I would love to share all of the reports in the "Elements" series with my students, but the tags for the reports are weak and inconsistent. How about adding a tag for the series (e.g. BBC Elements)?


The story's stuck in real time.

Ain't just Coke cans anymore. With Ford's move to Al as a primary material for pickups (followed, inevitably, by other auto manufacturers,) demand will spike by millions of tons. No surprise, Detroit is already hoarding and hedging futures.

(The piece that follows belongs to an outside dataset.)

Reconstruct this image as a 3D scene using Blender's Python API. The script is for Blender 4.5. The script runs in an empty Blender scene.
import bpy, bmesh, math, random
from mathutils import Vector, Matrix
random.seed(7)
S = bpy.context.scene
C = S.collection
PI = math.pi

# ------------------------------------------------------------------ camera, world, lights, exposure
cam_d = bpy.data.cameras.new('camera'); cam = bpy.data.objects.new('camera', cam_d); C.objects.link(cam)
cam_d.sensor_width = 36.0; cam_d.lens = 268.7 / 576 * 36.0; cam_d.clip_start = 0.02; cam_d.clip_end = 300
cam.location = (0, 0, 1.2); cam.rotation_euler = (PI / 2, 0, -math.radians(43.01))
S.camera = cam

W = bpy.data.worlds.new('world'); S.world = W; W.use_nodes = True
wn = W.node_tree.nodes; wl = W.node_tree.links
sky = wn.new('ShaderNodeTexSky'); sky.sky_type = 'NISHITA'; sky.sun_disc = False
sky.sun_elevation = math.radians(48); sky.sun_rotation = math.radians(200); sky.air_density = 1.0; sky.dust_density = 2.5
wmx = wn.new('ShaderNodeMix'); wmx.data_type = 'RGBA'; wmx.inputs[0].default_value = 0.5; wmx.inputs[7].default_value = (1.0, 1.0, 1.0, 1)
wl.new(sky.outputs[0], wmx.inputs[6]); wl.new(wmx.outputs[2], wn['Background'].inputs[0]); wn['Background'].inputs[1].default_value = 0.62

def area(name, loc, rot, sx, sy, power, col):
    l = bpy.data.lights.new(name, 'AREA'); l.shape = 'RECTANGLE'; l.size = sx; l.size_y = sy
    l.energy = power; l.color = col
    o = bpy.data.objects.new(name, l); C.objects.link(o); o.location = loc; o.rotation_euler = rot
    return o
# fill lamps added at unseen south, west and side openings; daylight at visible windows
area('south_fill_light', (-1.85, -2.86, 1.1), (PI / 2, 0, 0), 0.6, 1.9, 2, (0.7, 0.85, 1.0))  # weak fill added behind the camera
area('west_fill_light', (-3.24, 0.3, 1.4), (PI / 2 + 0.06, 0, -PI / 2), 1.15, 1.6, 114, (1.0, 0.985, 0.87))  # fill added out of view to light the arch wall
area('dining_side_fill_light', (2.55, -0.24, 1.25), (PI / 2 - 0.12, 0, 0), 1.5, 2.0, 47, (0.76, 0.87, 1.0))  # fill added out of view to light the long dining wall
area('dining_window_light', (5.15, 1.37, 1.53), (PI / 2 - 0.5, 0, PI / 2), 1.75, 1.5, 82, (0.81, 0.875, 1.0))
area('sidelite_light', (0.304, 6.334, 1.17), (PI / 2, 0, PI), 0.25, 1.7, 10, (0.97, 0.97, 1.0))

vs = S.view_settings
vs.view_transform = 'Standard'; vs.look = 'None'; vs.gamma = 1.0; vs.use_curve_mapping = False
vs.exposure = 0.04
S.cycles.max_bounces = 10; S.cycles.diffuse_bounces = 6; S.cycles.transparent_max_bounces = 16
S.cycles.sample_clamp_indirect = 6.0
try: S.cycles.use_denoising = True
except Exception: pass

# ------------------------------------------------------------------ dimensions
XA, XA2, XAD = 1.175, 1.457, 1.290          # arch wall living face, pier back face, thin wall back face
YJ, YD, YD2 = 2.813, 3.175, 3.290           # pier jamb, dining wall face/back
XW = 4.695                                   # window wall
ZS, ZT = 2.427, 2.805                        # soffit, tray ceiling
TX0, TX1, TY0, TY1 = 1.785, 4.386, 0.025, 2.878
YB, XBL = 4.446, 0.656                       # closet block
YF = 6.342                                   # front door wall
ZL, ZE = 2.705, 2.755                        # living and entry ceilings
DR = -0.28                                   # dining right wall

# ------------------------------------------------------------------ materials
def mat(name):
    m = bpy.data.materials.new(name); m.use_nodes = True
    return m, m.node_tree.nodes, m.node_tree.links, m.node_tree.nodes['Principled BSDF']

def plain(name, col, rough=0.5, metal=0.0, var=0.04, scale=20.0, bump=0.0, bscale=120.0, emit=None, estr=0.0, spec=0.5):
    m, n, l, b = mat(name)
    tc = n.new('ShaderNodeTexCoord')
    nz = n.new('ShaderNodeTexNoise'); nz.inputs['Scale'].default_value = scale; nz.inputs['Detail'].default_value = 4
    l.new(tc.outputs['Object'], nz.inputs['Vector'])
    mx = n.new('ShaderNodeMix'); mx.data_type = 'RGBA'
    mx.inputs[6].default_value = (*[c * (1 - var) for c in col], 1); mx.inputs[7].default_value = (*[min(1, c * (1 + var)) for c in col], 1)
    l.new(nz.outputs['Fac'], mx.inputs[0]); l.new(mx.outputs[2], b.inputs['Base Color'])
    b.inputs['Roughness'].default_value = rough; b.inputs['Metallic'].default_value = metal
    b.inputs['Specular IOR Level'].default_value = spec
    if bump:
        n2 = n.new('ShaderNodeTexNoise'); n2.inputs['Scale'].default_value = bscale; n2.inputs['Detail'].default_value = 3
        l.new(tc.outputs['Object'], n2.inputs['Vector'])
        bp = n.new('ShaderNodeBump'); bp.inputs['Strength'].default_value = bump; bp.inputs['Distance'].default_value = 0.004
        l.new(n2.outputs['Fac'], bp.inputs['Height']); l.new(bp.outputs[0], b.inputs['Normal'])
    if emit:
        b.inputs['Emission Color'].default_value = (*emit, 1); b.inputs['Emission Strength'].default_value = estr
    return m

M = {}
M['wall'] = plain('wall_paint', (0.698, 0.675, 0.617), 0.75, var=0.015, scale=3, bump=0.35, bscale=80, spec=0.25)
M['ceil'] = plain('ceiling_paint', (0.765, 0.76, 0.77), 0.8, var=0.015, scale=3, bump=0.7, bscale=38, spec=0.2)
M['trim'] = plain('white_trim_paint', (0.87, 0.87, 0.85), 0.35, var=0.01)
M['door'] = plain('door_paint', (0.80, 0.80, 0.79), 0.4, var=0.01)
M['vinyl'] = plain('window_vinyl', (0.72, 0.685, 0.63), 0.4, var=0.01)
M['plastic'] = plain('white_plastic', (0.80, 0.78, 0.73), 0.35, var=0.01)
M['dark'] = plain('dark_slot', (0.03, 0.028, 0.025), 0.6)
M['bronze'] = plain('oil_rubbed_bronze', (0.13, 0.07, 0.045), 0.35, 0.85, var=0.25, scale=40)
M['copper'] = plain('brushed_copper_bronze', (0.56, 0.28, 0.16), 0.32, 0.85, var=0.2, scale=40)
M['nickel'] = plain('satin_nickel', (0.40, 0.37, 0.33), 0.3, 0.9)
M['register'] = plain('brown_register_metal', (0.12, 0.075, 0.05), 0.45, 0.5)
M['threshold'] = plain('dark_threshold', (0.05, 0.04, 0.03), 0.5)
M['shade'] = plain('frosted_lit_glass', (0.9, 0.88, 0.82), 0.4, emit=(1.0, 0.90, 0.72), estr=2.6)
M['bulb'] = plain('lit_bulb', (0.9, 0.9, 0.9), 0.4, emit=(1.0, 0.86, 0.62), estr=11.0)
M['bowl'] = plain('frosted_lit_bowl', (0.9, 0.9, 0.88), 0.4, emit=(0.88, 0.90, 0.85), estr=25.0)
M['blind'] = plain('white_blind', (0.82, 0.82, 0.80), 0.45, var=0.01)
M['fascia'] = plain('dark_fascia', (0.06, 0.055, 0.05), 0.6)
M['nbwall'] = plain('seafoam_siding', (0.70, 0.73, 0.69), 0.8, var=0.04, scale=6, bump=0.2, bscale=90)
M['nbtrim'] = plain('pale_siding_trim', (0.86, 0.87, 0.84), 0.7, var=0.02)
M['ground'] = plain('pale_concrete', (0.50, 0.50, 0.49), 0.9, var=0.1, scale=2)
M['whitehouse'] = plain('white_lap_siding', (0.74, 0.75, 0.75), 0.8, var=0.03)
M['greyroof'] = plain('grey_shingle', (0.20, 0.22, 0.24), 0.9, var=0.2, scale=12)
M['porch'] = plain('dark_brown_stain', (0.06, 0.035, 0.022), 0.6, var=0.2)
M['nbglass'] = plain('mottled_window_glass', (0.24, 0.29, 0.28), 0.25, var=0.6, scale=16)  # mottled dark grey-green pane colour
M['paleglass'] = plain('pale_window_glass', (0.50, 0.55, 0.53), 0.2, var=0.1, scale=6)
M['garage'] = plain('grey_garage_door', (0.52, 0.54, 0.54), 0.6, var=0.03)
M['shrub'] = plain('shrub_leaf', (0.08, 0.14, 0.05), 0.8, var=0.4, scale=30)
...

Don't close your bauxite mine.


Hi Kai,
We'll continue to mine bauxite to refine it to make aluminum trihydrate (ATH). ATH is the precursor to aluminum metal, with over 80% of ATH worldwide dedicated to the production of aluminum metal. The remainder ATH is used in flame retardants and in the production of pseudoboehmite and alumina. The former is a hydrated form of alumina; the latter is aluminum oxide. It gets a bit more complicated, but this is the story in a nutshell. If recycled aluminum metal indeed replaces aluminum from smelters, this would leave more bauxite available for the production of aluminas. Aluminas and pseudoboehmites are used as supports for catalysts that can be found anywhere from oil refineries, process catalysts and emission catalysts.
Thank you for the opportunity to add my comment and for your great show.
Best Regards,

Hi Kai, the one most important point that got lost in your very educational & entertaining conversation with Justin Rowlatt is : who discovered Aluminium, and how did he/she spell it? Surely, we need to honour the discoverer - yes?

When the "discoverer" isn't an Anglophone, the naming and spelling rights in English don't really apply.
Regardless of whom you credit for the discovery of aluminum (German chemist Andreas Marggraf or Danish chemist Hans Christian Ørsted), the Latin "alumen" is neither English nor American.
The influential British chemist Humphry Davy was the first to suggest use of the name "aluminum" but others were persuaded to use the suffix "ium" to conform with other elemental nomenclatures like sodium, calcium, chromium, etc. After a period of use in the U.S., the American Chemical Society opted to revert to the original term in the early 20th century.

A further note about that: My dad found it impossible to wrap his tongue around "aluminum," so was quite happy referring to it with the British usage... so we became a dual-use household until the day he died.